§ TASK PROMPT
Quote each line of the material verbatim, without the pictures.

───── SUPPLIED MATERIAL ─────

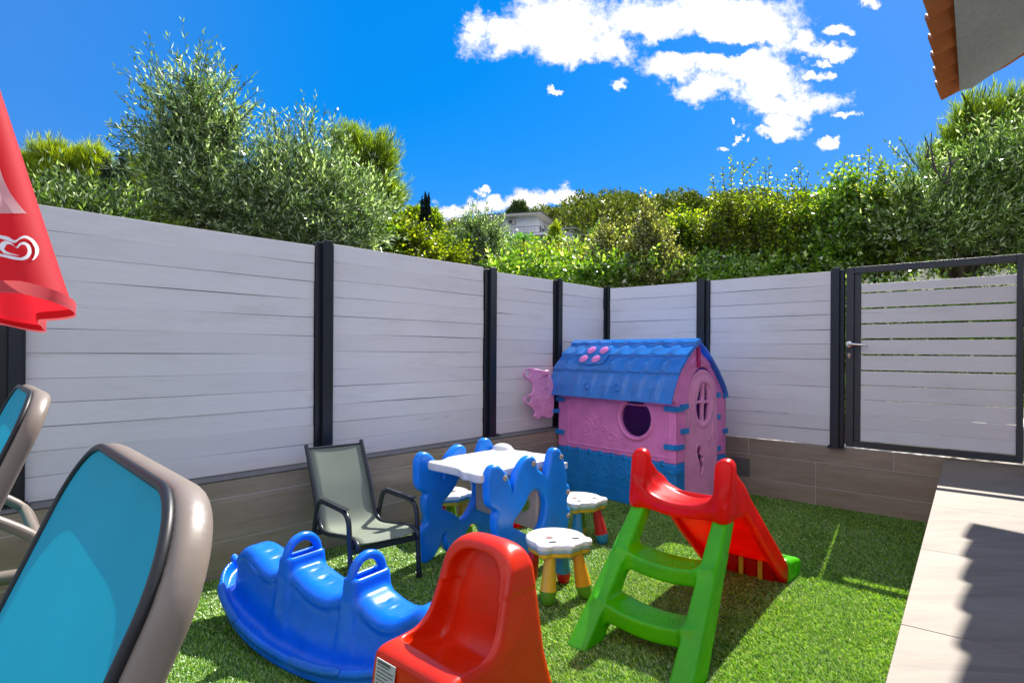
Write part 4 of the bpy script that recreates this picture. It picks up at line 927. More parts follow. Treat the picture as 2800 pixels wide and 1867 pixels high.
# ------------------------------------------------------------------ sun loungers
def lounger(label, loc, zt=.897, ang=66, W=.322):
    t = thing('sun_lounger', label, 'sun lounger', (loc[0], loc[1], 0), math.atan2(-.727, .687), 'teal sun loungers at the edge of the yard')
    # local x across, local -y toward the feet ; origin below the middle of the top edge of the back
    Lb, lean = .66, R(ang); U = Vector((0, math.cos(lean), math.sin(lean))); Nn = Vector((0, -math.sin(lean), math.cos(lean)))
    top = Vector((0, 0, zt))
    Mb = axes((1, 0, 0), U, Nn, top)       # back plane, v<0 downwards, w toward the sitter
    def rr(x, y, hx, y0, r): return np.where(y > 0, 0, 0)+np.sqrt(np.maximum(np.abs(x)-hx+r, 0)**2+np.maximum(y-y0+r, 0)**2)+np.minimum(np.maximum(np.abs(x)-hx+r, y-y0+r), 0)-r
    def f(x, y, z):
        o_ = rr(x, y, W, 0.0, .135); i_ = rr(x, y, W-.034, -.031, .110)
        d = smax(smax(o_, -i_, .004), np.abs(z+.014)-.023, .021); return smax(d, -Lb-y, .01)
    fo = sdf_obj('back_frame', f, (-W, -Lb, -.08), (W, 0, .02), .0075, TAUPE, t, Mb)
    # sling with a little sag, and its black piping
    def outline(hx, y0, r, n=10):
        p = [(hx, -Lb)]+[(hx-r+r*math.cos(a), y0-r+r*math.sin(a)) for a in [math.pi/2*k/n for k in range(n+1)]]
        return p+[(-a, b) for a, b in p[::-1]]
    ol = outline(W-.019, -.016, .122); vs = []; c = (0, -.33); K = 7
    for k in range(K+1):
        for a, b in ol: q = 1-k/K; x, y = c[0]+(a-c[0])*q, c[1]+(b-c[1])*q; vs.append(Mb @ Vector((x, y, (.012-.014*(1-q**2)))))
    n = len(ol); fs = [(k*n+i, k*n+(i+1) % n, (k+1)*n+(i+1) % n, (k+1)*n+i) for k in range(K) for i in range(n)]
    mesh_np('sling', vs, fs, TEAL, t, 180)
    p = MB(); p.tube([Mb @ Vector((a, b, .012)) for a, b in outline(W-.016, -.013, .124, 14)], .0065, 10); p.build('piping', PIPING, t)
    base = Mb @ Vector((0, -Lb, -.03)); yb, zb = base.y, base.z
    s = MB()
    for sx in (-1, 1): s.tube([(sx*(W-.03), yb+.05, zb+.01), (sx*(W-.03), yb-.10, zb+.005), (sx*(W-.03), yb-1.20, zb-.0)], .028, 12)
    s.tube([(-W+.03, yb-1.2, zb), (W-.03, yb-1.2, zb)], .026, 12); s.tube([(-W+.03, yb+.46, zb-.02), (-W+.03, yb, zb)], .022, 10); s.tube([(W-.03, yb+.46, zb-.02), (W-.03, yb, zb)], .022, 10)
    s.tube([(-W+.03, yb+.46, zb-.02), (W-.03, yb+.46, zb-.02)], .022, 10); s.build('seat_frame', TAUPE, t)
    ss = MB(); ss.box((-W+.055, yb-1.18, zb+.006), (W-.055, yb-.02, zb+.012)); ss.build('seat_sling', TEAL, t)
    for sx in (-1, 1):
        for y in (yb+.36, yb-1.05):
            l = MB(); l.tube(smooth_path([(sx*(W-.03), y, zb-.01), (sx*(W-.015), y+.01, zb*.5), (sx*(W), y+.02, .0)], 5), .022, 10); l.build('leg', TAUPE, t)
    br = MB()
    for sx in (-1, 1): br.tube(smooth_path([(sx*(W-.09), yb+.115, zb+.30), (sx*(W-.09), yb+.22, zb+.22), (sx*(W-.09), yb+.26, zb+.12), (sx*(W-.07), yb+.34, zb-.01)], 5), .015, 10)
    br.tube([(-W+.09, yb+.22, zb+.22), (W-.09, yb+.22, zb+.22)], .014, 10); br.build('back_support', TAUPE, t)
lounger('sun lounger with teal sling back and taupe rim, largest in the left foreground', (-.527, .845))
lounger('sun lounger with teal back half hidden behind the nearer lounger by the wall', (-1.42, 1.755), .94, 68, .305)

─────

§ TASK RESULT
Write part 4 of the bpy script that recreates this picture. It picks up at line 927. More parts follow. Treat the picture as 2800 pixels wide and 1867 pixels high.
# ------------------------------------------------------------------ sun loungers
def lounger(label, loc, zt=.897, ang=66, W=.322):
    t = thing('sun_lounger', label, 'sun lounger', (loc[0], loc[1], 0), math.atan2(-.727, .687), 'teal sun loungers at the edge of the yard')
    # local x across, local -y toward the feet ; origin below the middle of the top edge of the back
    Lb, lean = .66, R(ang); U = Vector((0, math.cos(lean), math.sin(lean))); Nn = Vector((0, -math.sin(lean), math.cos(lean)))
    top = Vector((0, 0, zt))
    Mb = axes((1, 0, 0), U, Nn, top)       # back plane, v<0 downwards, w toward the sitter
    def rr(x, y, hx, y0, r): return np.where(y > 0, 0, 0)+np.sqrt(np.maximum(np.abs(x)-hx+r, 0)**2+np.maximum(y-y0+r, 0)**2)+np.minimum(np.maximum(np.abs(x)-hx+r, y-y0+r), 0)-r
    def f(x, y, z):
        o_ = rr(x, y, W, 0.0, .135); i_ = rr(x, y, W-.034, -.031, .110)
        d = smax(smax(o_, -i_, .004), np.abs(z+.014)-.023, .021); return smax(d, -Lb-y, .01)
    fo = sdf_obj('back_frame', f, (-W, -Lb, -.08), (W, 0, .02), .0075, TAUPE, t, Mb)
    # sling with a little sag, and its black piping
    def outline(hx, y0, r, n=10):
        p = [(hx, -Lb)]+[(hx-r+r*math.cos(a), y0-r+r*math.sin(a)) for a in [math.pi/2*k/n for k in range(n+1)]]
        return p+[(-a, b) for a, b in p[::-1]]
    ol = outline(W-.019, -.016, .122); vs = []; c = (0, -.33); K = 7
    for k in range(K+1):
        for a, b in ol: q = 1-k/K; x, y = c[0]+(a-c[0])*q, c[1]+(b-c[1])*q; vs.append(Mb @ Vector((x, y, (.012-.014*(1-q**2)))))
    n = len(ol); fs = [(k*n+i, k*n+(i+1) % n, (k+1)*n+(i+1) % n, (k+1)*n+i) for k in range(K) for i in range(n)]
    mesh_np('sling', vs, fs, TEAL, t, 180)
    p = MB(); p.tube([Mb @ Vector((a, b, .012)) for a, b in outline(W-.016, -.013, .124, 14)], .0065, 10); p.build('piping', PIPING, t)
    base = Mb @ Vector((0, -Lb, -.03)); yb, zb = base.y, base.z
    s = MB()
    for sx in (-1, 1): s.tube([(sx*(W-.03), yb+.05, zb+.01), (sx*(W-.03), yb-.10, zb+.005), (sx*(W-.03), yb-1.20, zb-.0)], .028, 12)
    s.tube([(-W+.03, yb-1.2, zb), (W-.03, yb-1.2, zb)], .026, 12); s.tube([(-W+.03, yb+.46, zb-.02), (-W+.03, yb, zb)], .022, 10); s.tube([(W-.03, yb+.46, zb-.02), (W-.03, yb, zb)], .022, 10)
    s.tube([(-W+.03, yb+.46, zb-.02), (W-.03, yb+.46, zb-.02)], .022, 10); s.build('seat_frame', TAUPE, t)
    ss = MB(); ss.box((-W+.055, yb-1.18, zb+.006), (W-.055, yb-.02, zb+.012)); ss.build('seat_sling', TEAL, t)
    for sx in (-1, 1):
        for y in (yb+.36, yb-1.05):
            l = MB(); l.tube(smooth_path([(sx*(W-.03), y, zb-.01), (sx*(W-.015), y+.01, zb*.5), (sx*(W), y+.02, .0)], 5), .022, 10); l.build('leg', TAUPE, t)
    br = MB()
    for sx in (-1, 1): br.tube(smooth_path([(sx*(W-.09), yb+.115, zb+.30), (sx*(W-.09), yb+.22, zb+.22), (sx*(W-.09), yb+.26, zb+.12), (sx*(W-.07), yb+.34, zb-.01)], 5), .015, 10)
    br.tube([(-W+.09, yb+.22, zb+.22), (W-.09, yb+.22, zb+.22)], .014, 10); br.build('back_support', TAUPE, t)
lounger('sun lounger with teal sling back and taupe rim, largest in the left foreground', (-.527, .845))
lounger('sun lounger with teal back half hidden behind the nearer lounger by the wall', (-1.42, 1.755), .94, 68, .305)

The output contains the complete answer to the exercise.